▸ WRITTEN TASK
Gather all lines in the entries that include the word "part".

▸ RECORDS FOR THE TASK
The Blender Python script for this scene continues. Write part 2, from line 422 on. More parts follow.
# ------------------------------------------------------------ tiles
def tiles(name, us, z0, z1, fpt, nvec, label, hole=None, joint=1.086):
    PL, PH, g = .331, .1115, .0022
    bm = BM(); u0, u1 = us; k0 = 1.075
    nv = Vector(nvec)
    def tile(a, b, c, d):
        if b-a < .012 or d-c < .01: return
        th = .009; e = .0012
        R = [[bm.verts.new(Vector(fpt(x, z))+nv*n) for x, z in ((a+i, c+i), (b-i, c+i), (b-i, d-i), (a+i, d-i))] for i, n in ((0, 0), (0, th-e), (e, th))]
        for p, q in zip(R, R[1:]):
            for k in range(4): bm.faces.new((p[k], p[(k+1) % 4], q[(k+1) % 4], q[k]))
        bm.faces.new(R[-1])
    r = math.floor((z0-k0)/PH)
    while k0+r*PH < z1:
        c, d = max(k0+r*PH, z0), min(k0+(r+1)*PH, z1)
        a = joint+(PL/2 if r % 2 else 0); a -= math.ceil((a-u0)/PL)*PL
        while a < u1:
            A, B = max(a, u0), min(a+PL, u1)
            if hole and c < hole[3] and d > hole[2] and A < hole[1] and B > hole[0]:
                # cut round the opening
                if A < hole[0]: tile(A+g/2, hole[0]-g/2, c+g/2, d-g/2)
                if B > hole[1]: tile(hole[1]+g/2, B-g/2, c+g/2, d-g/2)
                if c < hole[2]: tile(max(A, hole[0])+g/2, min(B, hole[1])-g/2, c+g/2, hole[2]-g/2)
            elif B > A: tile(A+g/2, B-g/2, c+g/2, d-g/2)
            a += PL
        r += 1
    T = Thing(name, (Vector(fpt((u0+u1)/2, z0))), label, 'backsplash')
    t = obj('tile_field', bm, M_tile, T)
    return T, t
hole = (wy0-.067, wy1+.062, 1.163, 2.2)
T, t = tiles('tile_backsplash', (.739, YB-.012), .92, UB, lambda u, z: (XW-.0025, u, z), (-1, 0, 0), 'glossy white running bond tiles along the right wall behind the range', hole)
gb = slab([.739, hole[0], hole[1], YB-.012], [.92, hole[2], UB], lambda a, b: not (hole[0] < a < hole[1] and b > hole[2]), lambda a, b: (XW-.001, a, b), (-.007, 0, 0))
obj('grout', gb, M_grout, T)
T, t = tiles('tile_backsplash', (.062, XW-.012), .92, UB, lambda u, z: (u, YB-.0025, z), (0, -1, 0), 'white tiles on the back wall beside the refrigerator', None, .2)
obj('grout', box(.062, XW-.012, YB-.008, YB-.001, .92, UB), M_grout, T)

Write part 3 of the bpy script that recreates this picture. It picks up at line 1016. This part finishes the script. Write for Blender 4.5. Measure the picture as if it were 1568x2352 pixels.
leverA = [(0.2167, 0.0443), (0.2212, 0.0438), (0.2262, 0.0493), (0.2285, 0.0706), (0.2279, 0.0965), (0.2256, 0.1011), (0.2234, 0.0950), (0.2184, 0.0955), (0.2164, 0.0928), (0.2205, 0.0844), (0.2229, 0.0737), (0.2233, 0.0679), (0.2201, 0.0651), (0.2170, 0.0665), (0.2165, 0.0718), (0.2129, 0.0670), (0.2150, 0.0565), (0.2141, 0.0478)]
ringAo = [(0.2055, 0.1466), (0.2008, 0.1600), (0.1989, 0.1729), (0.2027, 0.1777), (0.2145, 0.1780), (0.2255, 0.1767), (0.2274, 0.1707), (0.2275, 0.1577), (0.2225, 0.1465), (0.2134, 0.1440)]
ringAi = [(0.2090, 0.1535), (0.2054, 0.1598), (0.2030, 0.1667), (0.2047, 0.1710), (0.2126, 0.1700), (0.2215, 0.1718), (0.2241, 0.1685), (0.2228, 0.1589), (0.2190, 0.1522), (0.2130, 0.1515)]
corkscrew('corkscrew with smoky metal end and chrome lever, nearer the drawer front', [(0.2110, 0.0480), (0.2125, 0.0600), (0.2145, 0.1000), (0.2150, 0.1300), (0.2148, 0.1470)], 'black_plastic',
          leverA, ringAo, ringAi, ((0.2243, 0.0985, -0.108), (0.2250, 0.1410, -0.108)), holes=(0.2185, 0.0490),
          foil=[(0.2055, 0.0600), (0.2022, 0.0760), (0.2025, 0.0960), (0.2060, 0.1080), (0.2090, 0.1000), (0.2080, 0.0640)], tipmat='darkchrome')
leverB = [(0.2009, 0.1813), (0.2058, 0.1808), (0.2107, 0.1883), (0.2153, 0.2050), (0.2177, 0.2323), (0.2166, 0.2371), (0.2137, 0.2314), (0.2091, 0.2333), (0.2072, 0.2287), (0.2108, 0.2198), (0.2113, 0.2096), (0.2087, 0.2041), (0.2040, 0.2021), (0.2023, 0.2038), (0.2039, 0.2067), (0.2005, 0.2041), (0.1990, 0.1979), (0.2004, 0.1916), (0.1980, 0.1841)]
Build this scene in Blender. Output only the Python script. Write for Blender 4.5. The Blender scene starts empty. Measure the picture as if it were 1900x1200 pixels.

▸ FULL OUTPUT
The Blender Python script for this scene continues. Write part 2, from line 422 on. More parts follow.
Write part 3 of the bpy script that recreates this picture. It picks up at line 1016. This part finishes the script. Write for Blender 4.5. Measure the picture as if it were 1568x2352 pixels.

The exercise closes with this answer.